If the original y velocity and the y acceleration, i. e., the acceleration due to gravity, are plugged into the above equation, it will solve for the amount of time that passes from the moment of release to the moment when the projectile is at the top of its flight.

Example:

Start with:

t = (v_fy - v_oy) / a_y

Plug in 0.0 m/s for v_fy:

t = (0.0 m/s - v_oy) / a_y

Plug in values for v_oy and a_y:

t = (0.0 m/s - 22.9 m/s) / - 9.8 m/s²
t = -22.9 / -9.8
t = 2.33
t = 2.3 s

In this example 2.3s of time passes while the projectile is rising to the top of the trajectory.

How high does the projectile rise?

Here you need to find the displacement in the y direction at the time when the projectile is at the top of its flight. We have just found the time at which the projectile is at the top of its flight. If we plug this time into a kinematics formula that will return the displacement, then we will know how high above ground the projectile is at when it is at the top of its trajectory.
General:

Here is the displacement formula:
d = v_ot + 0.5at²
We must think of this displacement in the y direction, so we will subscript this formula for y:
d_y = v_oyt + 0.5a_yt²
If now we plug in the half time of flight, which was found above, we will solve for the height of the trajectory, since the projectile is at its maximum height at this time.

Example:

Starting with:
d_y = v_oyt + 0.5a_yt²
Then plugging in known values:
d_y = (22.9 m/s)(2.33 s) + (0.5)(-9.8 m/s²)(2.33 s)²
d_y = 53.35 - 26.60
d_y = 26.75
d_y = 27 m

How much time passes until the projectile strikes the ground?

General:

With no air resistance, the projectile will spend an equal amount of time rising to the top of its projectile as it spends falling from the top to the ground.
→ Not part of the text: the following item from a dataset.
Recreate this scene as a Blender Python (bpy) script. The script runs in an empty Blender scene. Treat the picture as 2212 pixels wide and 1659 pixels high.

Since we have already found the half time of flight, we need only to double that value to get the total time of flight.

Example:

t = 2(2.33 s)
t = 4.66
t = 4.7 s
This is the total time of flight.

How far away does the projectile land from its starting point?

The distance from the starting point on the ground to the landing point on the ground is called the range of the trajectory. This range is a displacement in the x direction. It is governed by the x velocity of the projectile. This x velocity does not change during the flight of the projectile. That is, whatever is the value of the x velocity at the start of the trajectory will be the value of the x velocity throughout the flight of the projectile. The x velocity remains constant because there are no accelerations in the x direction. The only acceleration is in the y direction, and this is due to the vertical pull of gravity. Gravity does not pull horizontally. Therefore, the calculation for the range is simplified.
General:

Let us start with the general displacement formula:
d = v_ot + 0.5at²
Since we are working in the x direction, we should subscript this equation for x:
d_x = v_oxt + 0.5a_xt²
Now, since the acceleration in the x direction is 0.0 m/s², the second term in the above equation drops out, and we are left with:
d_x = v_oxt
The velocity in the x direction does not change. The projectile maintains its original x velocity throughout its entire flight. So, the original x velocity is the only x velocity the projectile will have. We could, therefore, think of the last equation as:
d_x = v_xt
If we plug in the original x velocity for v_x and the total time of flight for t, we will solve for the horizontal displacement, or range, of the trajectory.